Provided material —
┌──

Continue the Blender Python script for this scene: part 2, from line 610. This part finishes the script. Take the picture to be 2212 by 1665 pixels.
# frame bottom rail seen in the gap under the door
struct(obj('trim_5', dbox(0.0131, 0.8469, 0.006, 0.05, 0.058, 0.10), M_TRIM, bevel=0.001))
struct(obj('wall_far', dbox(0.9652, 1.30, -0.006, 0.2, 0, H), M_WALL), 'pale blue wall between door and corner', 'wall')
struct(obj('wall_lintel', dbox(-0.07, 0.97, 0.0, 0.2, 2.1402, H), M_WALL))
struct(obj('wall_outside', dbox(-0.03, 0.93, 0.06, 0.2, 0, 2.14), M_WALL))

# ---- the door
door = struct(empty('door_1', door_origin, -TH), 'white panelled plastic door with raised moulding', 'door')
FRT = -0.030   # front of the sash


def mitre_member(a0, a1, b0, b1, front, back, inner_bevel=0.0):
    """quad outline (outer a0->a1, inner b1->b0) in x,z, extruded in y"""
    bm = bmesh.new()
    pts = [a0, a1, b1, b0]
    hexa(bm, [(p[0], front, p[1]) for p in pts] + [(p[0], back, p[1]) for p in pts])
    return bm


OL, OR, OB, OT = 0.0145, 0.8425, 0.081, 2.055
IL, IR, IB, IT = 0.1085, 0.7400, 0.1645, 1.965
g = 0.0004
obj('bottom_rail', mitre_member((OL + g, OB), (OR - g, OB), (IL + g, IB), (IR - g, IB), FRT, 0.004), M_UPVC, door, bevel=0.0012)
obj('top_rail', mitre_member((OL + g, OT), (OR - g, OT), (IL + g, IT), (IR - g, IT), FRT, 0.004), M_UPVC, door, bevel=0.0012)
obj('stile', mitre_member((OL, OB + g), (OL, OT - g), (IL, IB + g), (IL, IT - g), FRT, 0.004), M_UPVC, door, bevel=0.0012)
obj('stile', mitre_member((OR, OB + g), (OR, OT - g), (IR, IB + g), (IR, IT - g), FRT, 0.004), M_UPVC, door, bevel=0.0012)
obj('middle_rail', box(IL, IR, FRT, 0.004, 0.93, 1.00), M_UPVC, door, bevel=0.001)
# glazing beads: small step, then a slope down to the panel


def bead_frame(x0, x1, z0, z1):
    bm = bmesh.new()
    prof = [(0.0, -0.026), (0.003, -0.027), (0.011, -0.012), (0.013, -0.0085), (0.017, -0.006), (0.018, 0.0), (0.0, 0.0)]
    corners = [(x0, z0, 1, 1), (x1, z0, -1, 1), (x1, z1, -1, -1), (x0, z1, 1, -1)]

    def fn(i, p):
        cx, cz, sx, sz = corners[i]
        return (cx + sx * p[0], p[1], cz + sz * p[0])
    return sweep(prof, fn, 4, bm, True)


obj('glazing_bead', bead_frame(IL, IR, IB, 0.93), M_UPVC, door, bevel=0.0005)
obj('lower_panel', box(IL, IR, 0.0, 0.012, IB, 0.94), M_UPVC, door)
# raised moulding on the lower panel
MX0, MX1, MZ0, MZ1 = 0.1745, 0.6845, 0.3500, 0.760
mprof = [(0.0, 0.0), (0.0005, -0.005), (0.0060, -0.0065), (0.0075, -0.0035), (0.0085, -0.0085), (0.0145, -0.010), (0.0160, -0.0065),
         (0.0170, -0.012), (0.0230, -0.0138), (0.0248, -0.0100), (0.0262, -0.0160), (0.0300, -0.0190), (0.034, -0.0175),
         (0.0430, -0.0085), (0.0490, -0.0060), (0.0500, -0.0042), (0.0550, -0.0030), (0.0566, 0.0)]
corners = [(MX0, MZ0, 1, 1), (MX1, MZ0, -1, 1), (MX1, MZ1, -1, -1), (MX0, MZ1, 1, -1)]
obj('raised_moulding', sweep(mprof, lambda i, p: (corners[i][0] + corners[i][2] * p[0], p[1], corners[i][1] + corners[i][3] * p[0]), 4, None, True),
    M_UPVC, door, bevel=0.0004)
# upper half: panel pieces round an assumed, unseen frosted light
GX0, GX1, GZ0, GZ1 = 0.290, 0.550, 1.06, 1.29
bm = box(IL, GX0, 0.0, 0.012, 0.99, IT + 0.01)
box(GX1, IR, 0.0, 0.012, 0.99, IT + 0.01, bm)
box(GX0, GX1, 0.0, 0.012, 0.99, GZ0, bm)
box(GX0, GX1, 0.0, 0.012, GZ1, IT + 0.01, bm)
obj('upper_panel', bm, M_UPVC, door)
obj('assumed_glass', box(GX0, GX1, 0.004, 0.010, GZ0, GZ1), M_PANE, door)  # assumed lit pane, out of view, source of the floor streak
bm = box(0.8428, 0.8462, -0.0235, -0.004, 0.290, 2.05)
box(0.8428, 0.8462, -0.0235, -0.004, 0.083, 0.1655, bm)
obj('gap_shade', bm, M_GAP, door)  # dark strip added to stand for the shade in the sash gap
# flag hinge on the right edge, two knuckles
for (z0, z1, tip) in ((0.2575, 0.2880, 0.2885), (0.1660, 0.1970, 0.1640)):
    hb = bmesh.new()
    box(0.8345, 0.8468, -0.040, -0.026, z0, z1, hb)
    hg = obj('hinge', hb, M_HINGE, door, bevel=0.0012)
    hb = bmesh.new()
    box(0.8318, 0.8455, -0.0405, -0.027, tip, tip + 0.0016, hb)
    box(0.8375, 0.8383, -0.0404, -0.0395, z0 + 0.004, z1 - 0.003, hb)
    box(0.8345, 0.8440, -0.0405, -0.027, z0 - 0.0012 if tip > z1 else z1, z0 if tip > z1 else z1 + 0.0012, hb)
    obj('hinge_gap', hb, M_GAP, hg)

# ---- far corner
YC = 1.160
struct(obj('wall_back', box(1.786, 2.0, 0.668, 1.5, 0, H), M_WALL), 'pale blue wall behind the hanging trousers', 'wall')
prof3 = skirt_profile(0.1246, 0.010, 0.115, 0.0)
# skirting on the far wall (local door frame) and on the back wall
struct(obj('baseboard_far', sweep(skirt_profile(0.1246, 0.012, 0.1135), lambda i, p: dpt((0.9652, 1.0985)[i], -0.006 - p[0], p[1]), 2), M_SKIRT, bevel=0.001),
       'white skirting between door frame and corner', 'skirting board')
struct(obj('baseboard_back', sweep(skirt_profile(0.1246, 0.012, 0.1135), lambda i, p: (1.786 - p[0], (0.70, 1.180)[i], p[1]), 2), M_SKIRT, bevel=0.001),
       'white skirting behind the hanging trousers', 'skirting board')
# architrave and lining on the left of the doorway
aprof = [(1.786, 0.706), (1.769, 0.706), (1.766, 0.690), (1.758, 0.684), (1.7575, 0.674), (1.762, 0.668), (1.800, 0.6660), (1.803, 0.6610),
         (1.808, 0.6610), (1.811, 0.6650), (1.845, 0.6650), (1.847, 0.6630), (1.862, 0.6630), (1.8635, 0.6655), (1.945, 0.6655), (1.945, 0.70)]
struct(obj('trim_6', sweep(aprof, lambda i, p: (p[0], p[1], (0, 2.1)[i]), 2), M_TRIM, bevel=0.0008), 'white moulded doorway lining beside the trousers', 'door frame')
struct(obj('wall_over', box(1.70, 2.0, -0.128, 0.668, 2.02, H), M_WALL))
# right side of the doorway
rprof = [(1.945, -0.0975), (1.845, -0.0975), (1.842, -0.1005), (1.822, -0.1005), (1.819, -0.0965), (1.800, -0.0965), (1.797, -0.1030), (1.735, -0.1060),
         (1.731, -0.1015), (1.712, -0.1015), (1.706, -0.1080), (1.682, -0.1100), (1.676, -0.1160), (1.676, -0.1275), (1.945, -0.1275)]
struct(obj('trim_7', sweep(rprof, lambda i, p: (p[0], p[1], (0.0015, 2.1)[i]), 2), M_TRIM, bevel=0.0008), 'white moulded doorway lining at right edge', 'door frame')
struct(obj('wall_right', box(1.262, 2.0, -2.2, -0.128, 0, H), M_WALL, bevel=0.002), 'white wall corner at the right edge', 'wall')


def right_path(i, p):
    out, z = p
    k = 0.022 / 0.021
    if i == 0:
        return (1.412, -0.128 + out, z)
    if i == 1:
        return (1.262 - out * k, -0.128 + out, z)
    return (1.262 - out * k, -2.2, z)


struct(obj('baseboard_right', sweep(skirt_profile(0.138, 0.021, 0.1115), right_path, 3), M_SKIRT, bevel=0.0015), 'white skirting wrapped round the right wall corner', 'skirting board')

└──

Objective — Each line from the start of the listing above through the line containing "FRT = -0.030" should be copied exactly, please, with no other lines added.

Exercise response —
Continue the Blender Python script for this scene: part 2, from line 610. This part finishes the script. Take the picture to be 2212 by 1665 pixels.
# frame bottom rail seen in the gap under the door
struct(obj('trim_5', dbox(0.0131, 0.8469, 0.006, 0.05, 0.058, 0.10), M_TRIM, bevel=0.001))
struct(obj('wall_far', dbox(0.9652, 1.30, -0.006, 0.2, 0, H), M_WALL), 'pale blue wall between door and corner', 'wall')
struct(obj('wall_lintel', dbox(-0.07, 0.97, 0.0, 0.2, 2.1402, H), M_WALL))
struct(obj('wall_outside', dbox(-0.03, 0.93, 0.06, 0.2, 0, 2.14), M_WALL))

# ---- the door
door = struct(empty('door_1', door_origin, -TH), 'white panelled plastic door with raised moulding', 'door')
FRT = -0.030   # front of the sash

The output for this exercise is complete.